PATH is a joint venture of Allegheny Energy Co. and American Electric Power Co. The proposed 275-mile line would run from AEP’s John Amos plant in West Virginia, across three counties in Northern Virginia, to a substation near Kemptown in Frederick County.

At least 250 groups, representing landowners, The Sierra Club, local county commissions and boards of education are opposed to PATH’s construction, with hundreds to participate as the case advances. Many of them have submitted letters supporting the latest staff filing.

The filing marks the second time PSC staff has recommended the application be dismissed. In October 2009, staff sought to dismiss the application because Maryland’s utility commission had dismissed an application in that state, saying it had been improperly filed.

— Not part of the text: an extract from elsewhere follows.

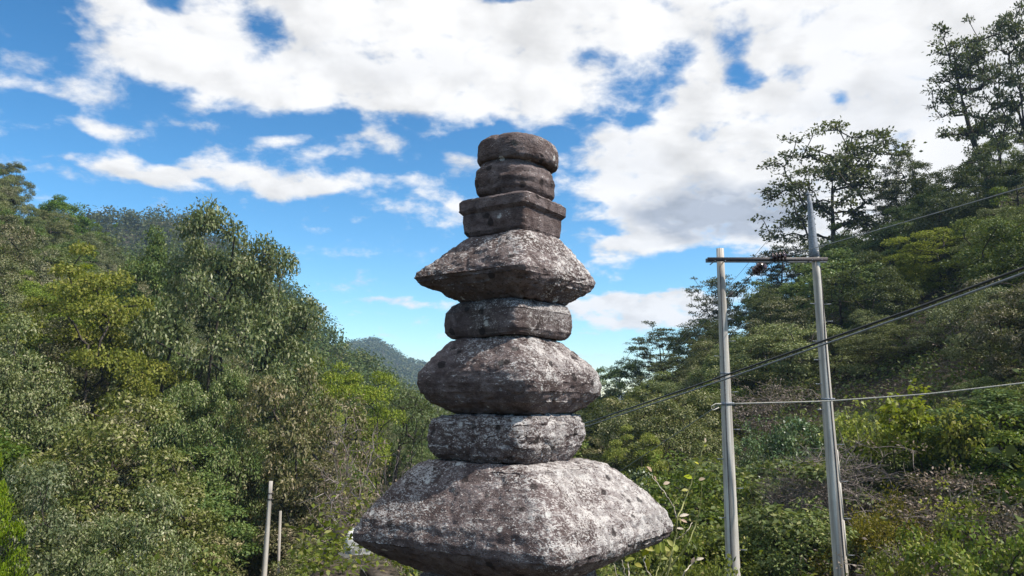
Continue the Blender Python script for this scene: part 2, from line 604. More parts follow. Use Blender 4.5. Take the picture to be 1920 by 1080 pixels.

Instead, the utilities agreed to extend the procedural schedule for when the PSC must make a decision from May 16 to July 28, 2011.

PATH spokeswoman Jeri Matheny said the Dominion line “ties in very well” with the PATH project. Also, once PATH is built the Dominion line can be taken out of service for a rebuild, he said.

Matheny did not have an immediate comment on the staff’s recommendation to dismiss the application, saying a formal response would be filed with the PSC.

Earlier this month PJM Interconnection approved the rebuild of the Mt. Storm-Doubs line, but also reaffirmed its support of the PATH project. PJM manages the electrical grid in a 13-state region.

If the three-member PSC doesn’t dismiss the PATH application, where state approval for the multi-state line is being sought, staff is asking that it require developers to submit new testimony regarding the economic and environmental aspects of the project. Staff is also asking that AEP and Allegheny Energy again agree to extend the decision deadline.